The market has already built in “Baked In” a reduction in Fed interest rates. The risk is that if the Fed does not move at all or does not move rates down far enough the stock market could sell off through the most recent lows. The current estimate is that over 1.5 million adjustable rate mortgages will reset over the next 12 to 18 months. A decline in short-term interest rates by the Fed will not help many of those homeowners to afford their mortgage and keep their homes.

One additional thought about housing and the “Bean Counters”. The housing activity has been in a decline for over two years and counting. This economic recovery created over 500,000 jobs in the housing sector. With the decrease in demand, fewer homes are being built. Lower demand for housing should show up in layoffs of people employed to build homes. Economists have been asking the question, “Why haven’t these layoffs shown up in the employment data?”

One thing the economists may be missing is the magnitude of the extent of the employment of illegal aliens in the construction of homes. These jobs were with the home builders and the subcontractors to the home builders have not been counted. As the housing market continues to contact, we will start seeing the layoffs of legal workers.

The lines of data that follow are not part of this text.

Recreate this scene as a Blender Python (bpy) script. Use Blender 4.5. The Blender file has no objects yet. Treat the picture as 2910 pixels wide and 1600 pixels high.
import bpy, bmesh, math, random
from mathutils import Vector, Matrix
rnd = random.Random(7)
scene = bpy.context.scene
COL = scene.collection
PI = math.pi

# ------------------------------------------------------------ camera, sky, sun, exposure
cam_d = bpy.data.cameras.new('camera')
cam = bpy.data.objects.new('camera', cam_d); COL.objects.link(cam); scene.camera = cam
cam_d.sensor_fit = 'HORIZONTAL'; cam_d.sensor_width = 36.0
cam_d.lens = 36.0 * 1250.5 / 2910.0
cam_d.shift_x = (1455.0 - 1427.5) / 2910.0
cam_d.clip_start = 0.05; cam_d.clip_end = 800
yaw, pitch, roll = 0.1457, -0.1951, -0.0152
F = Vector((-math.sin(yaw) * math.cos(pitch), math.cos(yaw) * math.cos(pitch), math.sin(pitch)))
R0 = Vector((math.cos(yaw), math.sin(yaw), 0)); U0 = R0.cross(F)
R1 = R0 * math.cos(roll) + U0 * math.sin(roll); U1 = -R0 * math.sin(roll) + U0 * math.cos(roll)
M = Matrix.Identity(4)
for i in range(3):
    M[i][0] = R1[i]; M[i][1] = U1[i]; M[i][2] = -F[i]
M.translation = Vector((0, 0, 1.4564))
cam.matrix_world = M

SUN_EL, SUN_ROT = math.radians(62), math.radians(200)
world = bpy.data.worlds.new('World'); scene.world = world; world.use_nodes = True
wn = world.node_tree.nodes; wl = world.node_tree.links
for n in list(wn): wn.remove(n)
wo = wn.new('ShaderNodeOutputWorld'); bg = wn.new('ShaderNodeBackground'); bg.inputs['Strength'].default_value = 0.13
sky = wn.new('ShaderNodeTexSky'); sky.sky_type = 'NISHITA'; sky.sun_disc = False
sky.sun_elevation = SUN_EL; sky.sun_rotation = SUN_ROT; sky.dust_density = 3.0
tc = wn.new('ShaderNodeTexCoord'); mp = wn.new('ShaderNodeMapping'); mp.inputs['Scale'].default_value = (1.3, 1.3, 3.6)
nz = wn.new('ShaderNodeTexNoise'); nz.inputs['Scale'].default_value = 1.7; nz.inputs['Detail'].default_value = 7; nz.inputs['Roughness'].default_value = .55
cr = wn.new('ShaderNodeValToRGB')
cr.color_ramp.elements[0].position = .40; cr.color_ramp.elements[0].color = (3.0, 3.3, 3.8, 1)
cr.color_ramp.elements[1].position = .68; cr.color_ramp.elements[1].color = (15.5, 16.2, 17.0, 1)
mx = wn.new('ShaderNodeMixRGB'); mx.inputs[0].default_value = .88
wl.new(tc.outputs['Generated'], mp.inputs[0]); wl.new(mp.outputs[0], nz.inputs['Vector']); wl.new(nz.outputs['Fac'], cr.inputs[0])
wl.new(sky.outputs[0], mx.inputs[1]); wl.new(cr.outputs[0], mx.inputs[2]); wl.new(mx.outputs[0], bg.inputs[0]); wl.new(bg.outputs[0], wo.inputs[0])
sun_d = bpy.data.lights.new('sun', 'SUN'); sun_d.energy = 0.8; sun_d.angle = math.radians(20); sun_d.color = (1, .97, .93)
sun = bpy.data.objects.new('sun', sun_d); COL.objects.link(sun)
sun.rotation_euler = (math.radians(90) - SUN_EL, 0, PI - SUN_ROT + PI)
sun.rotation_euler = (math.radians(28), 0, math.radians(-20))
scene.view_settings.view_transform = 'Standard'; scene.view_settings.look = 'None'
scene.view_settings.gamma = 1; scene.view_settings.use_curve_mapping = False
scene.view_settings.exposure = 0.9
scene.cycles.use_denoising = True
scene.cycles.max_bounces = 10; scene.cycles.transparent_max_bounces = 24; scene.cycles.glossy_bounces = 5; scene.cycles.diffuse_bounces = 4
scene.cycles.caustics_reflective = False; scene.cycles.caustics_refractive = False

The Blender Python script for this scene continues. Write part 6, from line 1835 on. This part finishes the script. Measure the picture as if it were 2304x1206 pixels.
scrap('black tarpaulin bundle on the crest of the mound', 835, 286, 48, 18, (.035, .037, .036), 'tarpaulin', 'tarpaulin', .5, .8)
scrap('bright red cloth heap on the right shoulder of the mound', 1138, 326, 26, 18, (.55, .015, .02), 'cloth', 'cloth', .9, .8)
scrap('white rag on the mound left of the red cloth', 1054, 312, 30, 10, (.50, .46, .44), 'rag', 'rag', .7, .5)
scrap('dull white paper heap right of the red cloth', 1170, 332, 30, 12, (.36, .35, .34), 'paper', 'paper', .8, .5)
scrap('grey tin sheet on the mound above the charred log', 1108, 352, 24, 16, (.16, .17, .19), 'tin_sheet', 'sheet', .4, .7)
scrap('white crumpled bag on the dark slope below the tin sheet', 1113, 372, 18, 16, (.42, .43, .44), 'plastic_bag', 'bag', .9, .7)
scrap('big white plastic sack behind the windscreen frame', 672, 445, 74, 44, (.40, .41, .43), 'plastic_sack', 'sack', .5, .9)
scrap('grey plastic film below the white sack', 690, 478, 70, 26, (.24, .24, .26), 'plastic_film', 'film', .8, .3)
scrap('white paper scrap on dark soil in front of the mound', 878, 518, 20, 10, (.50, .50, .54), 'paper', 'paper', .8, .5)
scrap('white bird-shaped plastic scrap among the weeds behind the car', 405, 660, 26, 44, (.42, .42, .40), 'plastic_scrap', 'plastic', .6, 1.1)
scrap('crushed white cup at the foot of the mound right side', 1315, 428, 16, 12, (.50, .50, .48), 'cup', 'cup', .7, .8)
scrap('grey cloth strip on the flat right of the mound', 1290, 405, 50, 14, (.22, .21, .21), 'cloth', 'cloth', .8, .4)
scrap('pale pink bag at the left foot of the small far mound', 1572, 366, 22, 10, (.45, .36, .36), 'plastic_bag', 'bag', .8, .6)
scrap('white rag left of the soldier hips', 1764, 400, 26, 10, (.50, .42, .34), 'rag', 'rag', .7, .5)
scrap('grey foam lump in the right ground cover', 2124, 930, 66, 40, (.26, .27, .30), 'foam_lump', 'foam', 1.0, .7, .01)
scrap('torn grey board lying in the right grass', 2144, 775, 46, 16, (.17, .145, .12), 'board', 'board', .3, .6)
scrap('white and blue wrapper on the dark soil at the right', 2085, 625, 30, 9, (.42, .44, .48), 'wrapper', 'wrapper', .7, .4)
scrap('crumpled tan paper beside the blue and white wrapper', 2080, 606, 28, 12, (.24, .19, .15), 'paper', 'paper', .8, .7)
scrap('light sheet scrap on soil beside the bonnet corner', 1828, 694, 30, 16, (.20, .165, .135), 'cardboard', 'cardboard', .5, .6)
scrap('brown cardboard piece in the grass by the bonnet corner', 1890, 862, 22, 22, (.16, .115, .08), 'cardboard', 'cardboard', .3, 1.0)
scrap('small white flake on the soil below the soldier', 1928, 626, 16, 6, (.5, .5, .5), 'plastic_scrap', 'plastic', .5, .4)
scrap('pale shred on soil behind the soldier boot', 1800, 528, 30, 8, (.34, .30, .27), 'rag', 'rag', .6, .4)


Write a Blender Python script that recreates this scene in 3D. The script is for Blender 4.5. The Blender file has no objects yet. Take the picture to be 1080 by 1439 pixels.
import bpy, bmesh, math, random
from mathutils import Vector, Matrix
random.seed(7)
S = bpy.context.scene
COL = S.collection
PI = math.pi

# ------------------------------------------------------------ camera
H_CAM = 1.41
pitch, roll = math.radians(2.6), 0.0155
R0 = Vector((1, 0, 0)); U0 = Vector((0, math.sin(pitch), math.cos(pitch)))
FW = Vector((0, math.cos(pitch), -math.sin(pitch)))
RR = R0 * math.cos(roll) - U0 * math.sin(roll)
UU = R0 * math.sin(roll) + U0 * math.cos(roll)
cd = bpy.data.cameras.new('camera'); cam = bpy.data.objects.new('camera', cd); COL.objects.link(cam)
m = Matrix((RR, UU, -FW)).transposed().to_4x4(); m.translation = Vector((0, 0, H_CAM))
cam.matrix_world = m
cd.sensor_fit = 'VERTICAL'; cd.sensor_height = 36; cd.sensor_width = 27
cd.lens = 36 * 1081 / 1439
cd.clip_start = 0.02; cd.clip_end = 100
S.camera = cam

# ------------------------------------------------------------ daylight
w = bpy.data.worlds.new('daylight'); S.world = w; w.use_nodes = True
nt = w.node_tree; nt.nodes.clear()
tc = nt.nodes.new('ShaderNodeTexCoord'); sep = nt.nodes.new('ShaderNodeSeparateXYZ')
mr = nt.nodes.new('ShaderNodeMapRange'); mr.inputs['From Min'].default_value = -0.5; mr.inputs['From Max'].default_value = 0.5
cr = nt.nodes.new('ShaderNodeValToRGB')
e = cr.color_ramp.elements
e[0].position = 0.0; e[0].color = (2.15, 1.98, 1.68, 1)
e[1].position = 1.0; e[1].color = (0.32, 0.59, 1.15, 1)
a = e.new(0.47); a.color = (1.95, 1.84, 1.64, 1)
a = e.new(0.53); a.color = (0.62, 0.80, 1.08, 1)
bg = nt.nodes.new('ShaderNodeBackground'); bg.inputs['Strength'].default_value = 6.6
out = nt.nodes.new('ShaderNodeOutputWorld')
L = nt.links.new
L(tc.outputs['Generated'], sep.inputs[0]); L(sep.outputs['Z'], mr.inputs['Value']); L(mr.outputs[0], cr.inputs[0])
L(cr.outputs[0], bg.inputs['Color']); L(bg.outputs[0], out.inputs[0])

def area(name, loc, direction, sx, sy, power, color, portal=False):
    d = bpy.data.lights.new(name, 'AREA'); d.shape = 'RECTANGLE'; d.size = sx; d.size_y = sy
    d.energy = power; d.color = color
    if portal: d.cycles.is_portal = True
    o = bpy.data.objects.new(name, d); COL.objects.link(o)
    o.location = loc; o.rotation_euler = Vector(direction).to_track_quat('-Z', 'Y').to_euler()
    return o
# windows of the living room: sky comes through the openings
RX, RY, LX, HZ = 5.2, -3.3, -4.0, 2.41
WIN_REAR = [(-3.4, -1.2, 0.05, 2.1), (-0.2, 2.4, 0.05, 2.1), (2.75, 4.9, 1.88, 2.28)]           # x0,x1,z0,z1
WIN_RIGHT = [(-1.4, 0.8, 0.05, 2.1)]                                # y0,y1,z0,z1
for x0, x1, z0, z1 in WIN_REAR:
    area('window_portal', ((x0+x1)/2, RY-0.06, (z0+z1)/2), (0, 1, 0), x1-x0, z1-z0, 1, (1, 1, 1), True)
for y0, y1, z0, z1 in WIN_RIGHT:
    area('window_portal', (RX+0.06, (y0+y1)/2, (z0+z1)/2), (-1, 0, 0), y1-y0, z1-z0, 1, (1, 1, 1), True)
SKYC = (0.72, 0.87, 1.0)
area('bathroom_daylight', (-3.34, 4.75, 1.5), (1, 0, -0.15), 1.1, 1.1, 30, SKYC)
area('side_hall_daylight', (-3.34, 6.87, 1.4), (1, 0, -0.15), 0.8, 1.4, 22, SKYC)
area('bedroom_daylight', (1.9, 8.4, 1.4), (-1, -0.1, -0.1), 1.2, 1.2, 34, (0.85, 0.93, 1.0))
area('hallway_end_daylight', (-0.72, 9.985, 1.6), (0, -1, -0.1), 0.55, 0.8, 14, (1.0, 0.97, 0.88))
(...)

ADP Employer Services projects companies in the U.S. added the fewest jobs in August since 2003. The 38,000 increase reported was less than forecast and followed a revised gain of 41,000 for the prior month. Fridays employment data is a two edged sword. One side wants the Fed to cut interest rates so, a bad number (decline in new jobs and an increase in unemployment) would be good for them. On the other hand those who believe that the economy is still good will want a low number so that inflation will not be a problem and the Fed will not have to raise interest rates to slow the economy. I think both sides might be very disappointed at 8:30 AM on Friday morning.